Complicated stuff like politics and health care reform and Jesus and stuff can be pretty hard for simple folks like me to understand. So, when I want something explained in more detail, I go to the experts – like Chuck Norris. And Chuck explains that had King Herod been an evil Mooslam like Barack Obama, there might have been universal health care in Judea. And Mary, armed with an affordable health care plan, clearly would have sought an abortion (I mean, do you really think Joseph bought the whole “I’m a virgin, Joe. I swear I don’t know where this thing came from” line?). So, Jesus would have never been born (because, while God is all-knowing, all-powerful, and could magically impregnate a human woman, he couldn’t have prevented an abortion), and the world would have missed out on the last 2,000 years of peace, love, and understanding (not to mention the Crusades). Even worse, we wouldn’t be getting a day off next Friday (holy crap! It’s next Friday?), and there would be no Black Friday and economy-stimulatin’ holiday shopping season. So, clearly, health care reform is very bad, and not the sort of thing Jesus and his dad would ever get behind. Thanks, Chuck. You da man!

Not that God needed the push, but the Family Research Council held a “prayercast” last night, and prayed to God that the health care filibuster be a success (they had to to all pray together, because, when it comes to health care, God doesn’t support “single prayer”). The usual pious and mentally sound congresscritters were on hand, including crazy Michele Bachman, Jim DeMint, Sam Brownback, and even one Democrat, Rep. Mike McIntyre of North Carolina, who, in a pre-recorded video message, told the crowd:

“You know, the power of prayer knows no bounds,” said McIntyre. “The true source of power is not found in the halls of congress or the chambers of the Supreme Court or the Oval Office of the west wing, but rather on our knees at the throne of grace.”

The “throne of grace,” of course, is located in a mens room at the Minneapolis/St. Paul airport.

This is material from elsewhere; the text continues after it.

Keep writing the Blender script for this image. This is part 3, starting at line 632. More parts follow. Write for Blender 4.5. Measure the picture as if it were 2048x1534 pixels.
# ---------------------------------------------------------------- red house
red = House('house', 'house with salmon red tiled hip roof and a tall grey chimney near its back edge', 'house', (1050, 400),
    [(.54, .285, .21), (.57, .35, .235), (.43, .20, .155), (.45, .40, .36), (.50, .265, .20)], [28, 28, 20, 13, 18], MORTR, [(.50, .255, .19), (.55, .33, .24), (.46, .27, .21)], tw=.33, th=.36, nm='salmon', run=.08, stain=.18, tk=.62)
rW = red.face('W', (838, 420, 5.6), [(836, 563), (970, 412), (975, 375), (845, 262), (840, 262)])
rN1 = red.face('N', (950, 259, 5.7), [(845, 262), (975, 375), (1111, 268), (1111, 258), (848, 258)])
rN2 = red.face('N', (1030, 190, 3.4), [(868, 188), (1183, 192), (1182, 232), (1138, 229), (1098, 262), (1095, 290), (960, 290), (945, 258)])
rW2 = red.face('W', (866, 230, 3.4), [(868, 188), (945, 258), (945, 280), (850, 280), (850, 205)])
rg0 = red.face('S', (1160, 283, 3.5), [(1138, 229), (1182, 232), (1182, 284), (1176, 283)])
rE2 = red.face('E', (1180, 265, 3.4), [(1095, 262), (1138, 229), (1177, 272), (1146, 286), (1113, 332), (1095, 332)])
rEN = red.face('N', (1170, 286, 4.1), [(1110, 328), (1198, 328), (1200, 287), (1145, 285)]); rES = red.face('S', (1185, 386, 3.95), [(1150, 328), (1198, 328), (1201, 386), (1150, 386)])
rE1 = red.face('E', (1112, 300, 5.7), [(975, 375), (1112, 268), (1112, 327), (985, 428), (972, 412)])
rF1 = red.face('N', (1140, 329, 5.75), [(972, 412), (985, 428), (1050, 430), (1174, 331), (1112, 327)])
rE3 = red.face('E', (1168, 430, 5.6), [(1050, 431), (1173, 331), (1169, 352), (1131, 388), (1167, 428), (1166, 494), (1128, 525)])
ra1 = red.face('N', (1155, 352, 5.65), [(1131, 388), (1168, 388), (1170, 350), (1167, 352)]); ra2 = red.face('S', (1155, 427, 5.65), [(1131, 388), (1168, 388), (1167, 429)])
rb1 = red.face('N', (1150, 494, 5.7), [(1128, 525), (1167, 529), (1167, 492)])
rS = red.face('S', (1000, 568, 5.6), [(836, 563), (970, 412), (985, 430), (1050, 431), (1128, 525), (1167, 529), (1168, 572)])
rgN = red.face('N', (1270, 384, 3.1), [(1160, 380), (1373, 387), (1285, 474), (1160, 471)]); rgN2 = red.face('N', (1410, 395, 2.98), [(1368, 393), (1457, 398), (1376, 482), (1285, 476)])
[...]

Fortunately for God, Jesus, and Chuck Norris (not necessarily in that order) Ben Nelson is doing the big work on their behalf, threatening to filibuster health care reform if he doesn’t get a “Stupak-like” amendment – even though there seems to have been some sort of “secret” compromise.

In other abortion-related news, a judge in Oklahoma could decide today on whether to allow a law to go forward that requires the posting of information online about women who get abortions in the state. Hey, what could be wrong with that? No word on whether Oklahoma is considering a law that would post information about men seeking treatment for erectile dysfunction or not. I’m guessing no.

Well, it’s pretty damn cold out there this morning – in the single digits and still dropping a bit – so I reckon I’d better get it in gear and get going. The good news is that the mass of cold air that’s hovering over us is supposed to block that big storm heading to the Northeast, so we should miss out on all the action. I can live with that.